Did Clinton honestly expect to get away with his affair with Lewinsky given his constant scrutiny by secret service agents? In short, yes, but in longer responses, a number of scholars—appropriately all very smart—propose psychological theories to explain smart people doing dumb things.

The book’s contents, however, are not nearly as fun as its provocative title. The majority of the essays bear names with an Ivy League pedigree, and taken individually, are lucid and forthright. However, the collection lacks the sparkle of the overarching theme. Sternberg perhaps promises too much by trying to coax life from authors who suffer from a terminal excess of terminology. Though their explanations are educated, each essay that actually tackles the prescribed question proposes new working definitions to frame an answer.

So, was a smart-stupid individual guilty of folly, or being foolish, or lacking critical self-organization, or not appropriately delaying gratification? Each intellectual vignette engages a different perspective on stupidity, and in most cases, quibbles over language instead of getting to the matter’s core.

When an author breaches that core, as Carol S. Dweck does in her contribution “Beliefs that Make Smart People Dumb,” the insights can be weighty and provocative. She posits that smart people behave stupidly precisely because they possess great intelligence. Arthur Conan Doyle, of Sherlock Holmes fame, is a prime example. The author’s creation was famous for debunking supernatural phenomenon by giving them rational explanations. Doyle himself, however was a disciple of the supernatural and a great believer in the fantastical apparitions revealed during seances. Though Holmes would argue that these visions were fraudulent, Doyle was able, by virtue of his staggering creative mind, to construct alternate versions of reality to debunk his own debunker. Precisely because he possessed great intelligence was he able to adhere to a dumb belief.

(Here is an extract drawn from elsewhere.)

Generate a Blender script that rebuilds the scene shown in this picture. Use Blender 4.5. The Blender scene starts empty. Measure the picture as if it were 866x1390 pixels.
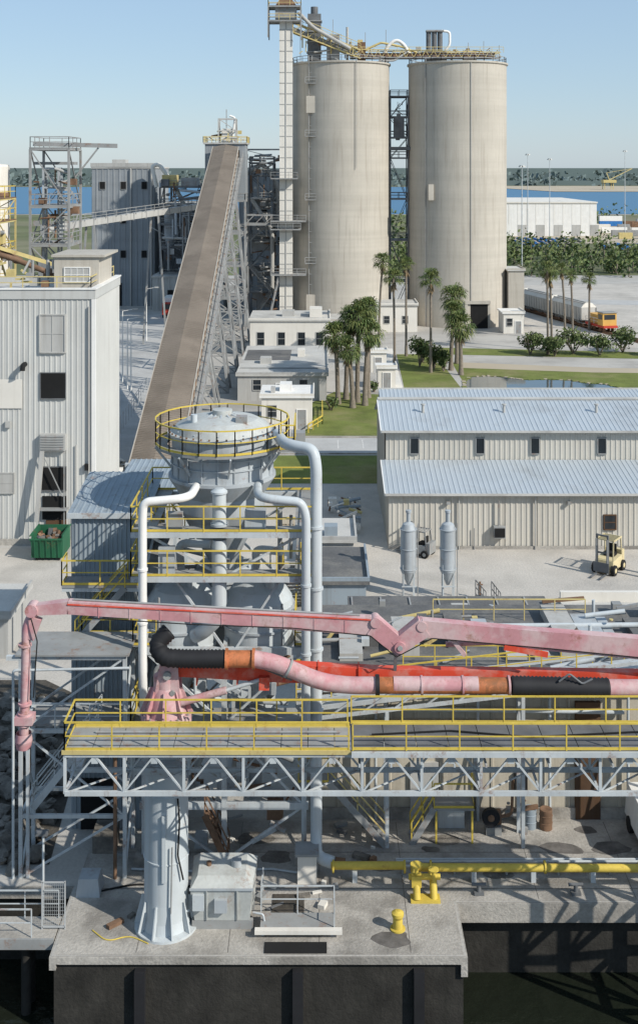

Alternately, intelligent people may appear stupid because they have problems adapting to their current circumstances. Bill Clinton was never caught for infidelity when he was the governor of Arkansas, writes Diane F. Halpern in “Sex, Lies and Audiotape,” so his later behaviour seemed appropriate given his prior learning. But Clinton’s greater responsibility and more intense scrutiny as President rendered his actions even more stupid than before because this time he was more liable to get caught. Stupidity is about frame of reference. A day laborer with an IQ of 80 may lack sophisticated mental faculties and therefore engage in imprudent activity, but to be truly stupid, you have to be smart first.

But among the well-considered arguments that pepper the book’s first half, the remainder is a puzzling assortment of essays only vaguely related to why smart people can be so stupid.

In Elena L. Grigorenko and Donna Lockery’s contribution, the smart-stupid relevance is haphazardly tacked on to the introduction and conclusion, but remains entirely absent from the interceding paragraphs. Similarly, Elizabeth J. Austin and Ian J. Dreary’s “Personality Dispositions” is an approachable survey of personality types, but the relevance of those categories to intelligence is a poorly rendered afterthought.

Despite the flaws in execution, this book’s intent is something that academia needs. Intelligence may be something of a cult, but stupidity only receives cursory treatment. IQ tests, Mensa societies and SAT scores all measure intelligence, but stupidity remains the butt of crude humour and careless thought. Precisely because the state of being dumb has no analogue to being smart, Why Smart People Can Be So Stupid provides valuable insight into a subject that eludes, but intrigues us all.